The menu now is a series of blocks: big buttons with large icons. No more pokey click areas. The same area is used to contain some contact details and links to other things. Basically it’s almost a mini-site just for navigation. It’s the Portal.

Full screen!

The main content area now has the advantage — and disadvantage of “full screen”. An exciting, but terrifying thought for any web designer. Usually we constrain ourselves into a box in the middle of the page. Now I had the use of the whole page. And I decided to make use of the whole viewport. Making use of the nice photos, I decided to make a song and dance about these and fill the top of the page with them. On the homepage, I filled the page right to all the edges with the terracotta globe. This is ripe for changing, maybe based on a sermon series at the church.

For text on the site, I chose to use a fixed width column in the center of the site with good-sized text that’s easy to read and scan. This gets round one of the problems of full width sites. The result, I find is a balanced page, where white isn’t just wasted space — it’s a frame.

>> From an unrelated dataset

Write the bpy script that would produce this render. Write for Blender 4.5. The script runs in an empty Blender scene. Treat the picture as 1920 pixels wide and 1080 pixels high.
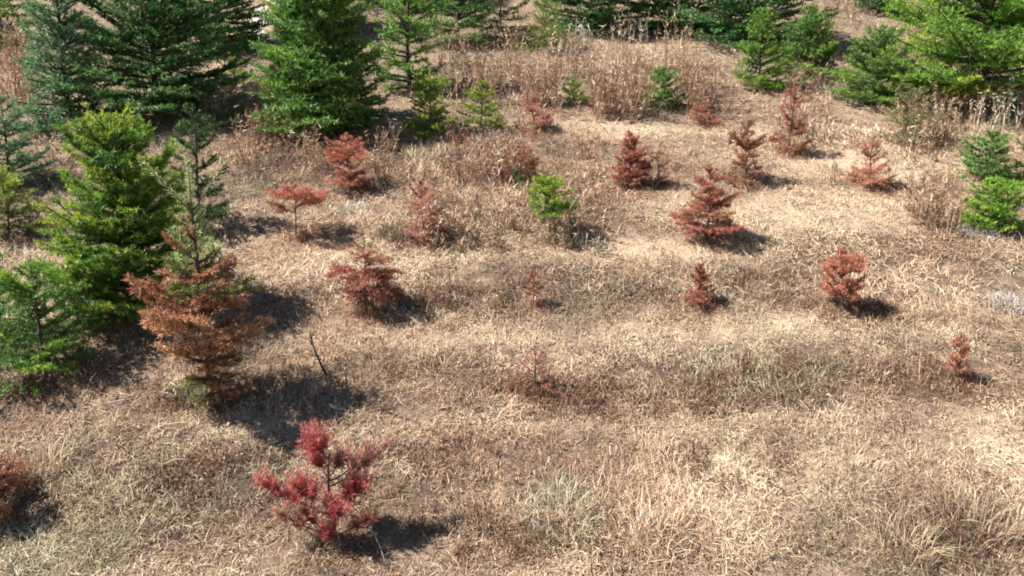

I used vh units for the top banner images. A relatively new, but we supported unit that makes use of the size of the viewport. An absolute gift I thought, and worked beautifully in Chrome, Firefox, Safari… even IE 9!

Then last week I looked at it on an iPad. Oh no! The site was growing and growing. Turns out it gets confused about what viewport means and any content below it causes the page to grow… forever. Nuts. What to do? Thankfully I discovered a little fix in the form of the Viewports Unit Buggyfill. So, now it works on iPad.

Small screen

Responsive and mobile meant though that I couldn’t serve large images to small devices. That would be rude! So i created 4 of each banner image. Two for desktop and two for mobile. Each of these pairs has one for retina display. This also means that the images could be adjusted so they don’t look squeezed in or stretched out.

Movement

Another aspect of the site is animation. I intended to use it as subtly as possible, giving movement that flows with the site rather than just a pretty addition. Things like the sliding menu, the scroll down pages were to give the user a tactile and more fluid experience. Just jumping to places is not natural, and it’s disorientating. I used movement as well on the boxes on the homepage to give the sense that something’s being “pressed”.

Questions

There’s much more that I plan to do with it. I’ll be honest, it’s a bit of a playground. There’s not a lot to the site, but at the same time there’s a lot to it! There are always questions: should the site talk about all the stuff we do, or should it just be a taster… an introduction. How do you make a beautiful site that’s not an advert?

A fun project, but hopefully not just an experiment but a successful result. For an unusual church, it would make sense to do something new with the website. It’s a labour of love of course.